The chain rule is a fundamental concept in differential calculus used to differentiate composite functions. It applies when you have a function composed of multiple layers, each nested inside another.
For example, consider a function, say \( y = f(g(x)) \), here \( g(x) \) is nested within \( f \). The chain rule helps in differentiating such functions.
The essence of the chain rule is that you take the derivative of the outer function and multiply it by the derivative of the inner function.
Mathematically, it is expressed as:

• 
  \( \frac{dy}{dx} = f'(g(x)) \cdot g'(x) \)

In our exercise, this method is used to differentiate the complex function \( y=e^{\tan ^{-1} \sqrt{1+\ln(2x+3)}} \). This involves differentiating each layer step by step.

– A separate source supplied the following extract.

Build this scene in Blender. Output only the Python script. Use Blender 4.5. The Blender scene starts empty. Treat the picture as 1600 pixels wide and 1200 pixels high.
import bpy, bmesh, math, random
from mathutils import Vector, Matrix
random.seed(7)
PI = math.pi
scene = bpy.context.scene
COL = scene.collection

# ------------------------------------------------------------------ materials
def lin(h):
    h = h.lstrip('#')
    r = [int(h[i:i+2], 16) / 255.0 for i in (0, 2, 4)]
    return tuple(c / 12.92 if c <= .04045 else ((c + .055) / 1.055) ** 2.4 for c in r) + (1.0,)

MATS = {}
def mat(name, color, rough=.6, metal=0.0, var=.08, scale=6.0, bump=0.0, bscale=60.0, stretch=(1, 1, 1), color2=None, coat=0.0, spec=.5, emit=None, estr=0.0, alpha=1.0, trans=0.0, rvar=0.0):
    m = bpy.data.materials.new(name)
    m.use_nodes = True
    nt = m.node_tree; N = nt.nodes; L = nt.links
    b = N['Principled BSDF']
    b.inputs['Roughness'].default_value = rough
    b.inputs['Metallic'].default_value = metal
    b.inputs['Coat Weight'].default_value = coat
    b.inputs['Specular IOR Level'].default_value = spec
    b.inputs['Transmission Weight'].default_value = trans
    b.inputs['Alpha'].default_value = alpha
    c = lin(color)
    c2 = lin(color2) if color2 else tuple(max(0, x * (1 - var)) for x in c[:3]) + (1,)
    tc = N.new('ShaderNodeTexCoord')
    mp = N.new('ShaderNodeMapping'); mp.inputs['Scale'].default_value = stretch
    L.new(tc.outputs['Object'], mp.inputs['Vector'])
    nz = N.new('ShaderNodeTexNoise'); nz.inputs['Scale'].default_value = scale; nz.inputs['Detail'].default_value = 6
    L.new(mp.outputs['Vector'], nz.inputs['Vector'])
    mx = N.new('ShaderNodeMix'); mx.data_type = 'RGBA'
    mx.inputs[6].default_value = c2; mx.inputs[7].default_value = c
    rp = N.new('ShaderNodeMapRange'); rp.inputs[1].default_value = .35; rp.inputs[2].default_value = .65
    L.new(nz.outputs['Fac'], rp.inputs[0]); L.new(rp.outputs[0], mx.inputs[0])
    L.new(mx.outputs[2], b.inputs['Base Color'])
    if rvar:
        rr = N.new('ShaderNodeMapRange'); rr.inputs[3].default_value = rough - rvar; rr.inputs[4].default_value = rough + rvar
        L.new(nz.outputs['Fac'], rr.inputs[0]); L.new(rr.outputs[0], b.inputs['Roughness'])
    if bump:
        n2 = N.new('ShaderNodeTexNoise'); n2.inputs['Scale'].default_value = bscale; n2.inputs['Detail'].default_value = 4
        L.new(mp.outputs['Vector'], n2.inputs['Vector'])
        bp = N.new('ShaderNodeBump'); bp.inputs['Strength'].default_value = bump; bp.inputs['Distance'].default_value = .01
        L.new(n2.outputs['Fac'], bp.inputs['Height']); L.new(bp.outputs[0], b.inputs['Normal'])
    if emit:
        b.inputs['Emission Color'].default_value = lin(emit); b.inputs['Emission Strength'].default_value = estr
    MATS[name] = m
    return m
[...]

Thus, understanding the chain rule ensures a systematic approach, breaking down complex differentiation into manageable parts.

Exponential functions are characterized by the constant \( e \), which is approximately 2.71828, often referred to as Euler's number. They occur frequently in calculus due to their unique properties.
The exponential function \( e^x \), where the base is \( e \) and the exponent is \( x \), has the distinct property that its derivative \( \frac{d}{dx}e^x = e^x \). This self-replicating feature makes exponential functions simple yet powerful in differential calculus.
In our exercise, the outermost function is an exponential function: \( y = e^u \), and it illustrates the application of the chain rule in conjunction with exponential differentiation.

• The derivative, when combined with the chain rule gives:
  \( \frac{dy}{dx} = e^u \cdot \frac{du}{dx} \)

This showcases the elegance and necessity of understanding exponential functions and their derivatives when tackling complex calculus problems.

Inverse trigonometric functions reverse the process of their respective trigonometric functions. They are essential in calculus for dealing with angles and converting between functions.
Common inverse trigonometric functions include \( \sin^{-1}(x) \), \( \cos^{-1}(x) \), and \( \tan^{-1}(x) \), otherwise known as arcsin, arccos, and arctan.
The derivative of the inverse tangent function, specifically \( \tan^{-1}(x) \), is crucial in many calculus problems. It follows the derivative formula:

• \( \frac{d}{dx}\tan^{-1}(x) = \frac{1}{1+x^2} \)

In our exercise, \( \tan^{-1}(\sqrt{1 + \ln(2x+3)}) \) is an intermediate step. Understanding how to deal with such inverse functions is key to unlocking the differentiation of composite functions.

Logarithmic differentiation is a technique that simplifies differentiating complex functions by using logarithms. This approach is particularly useful when dealing with products, quotients, or powers.
By taking the natural logarithm of a function, you convert complex multiplication or division into more manageable addition or subtraction problems via properties of logarithms.
For instance, the natural log of a product \( \ln(uv) \), becomes

• \( \ln(u) + \ln(v) \)

, simplifying the differentiation process.
In our specific example, logarithmic techniques come into play with the component \( \ln(2x+3) \). Differentiating this with respect to \( x \) results in:

• \( \frac{d}{dx} \ln(2x+3) = \frac{1}{2x+3} \cdot 2 \)

Such clarity in differentiation is made possible by leveraging the power of logarithms.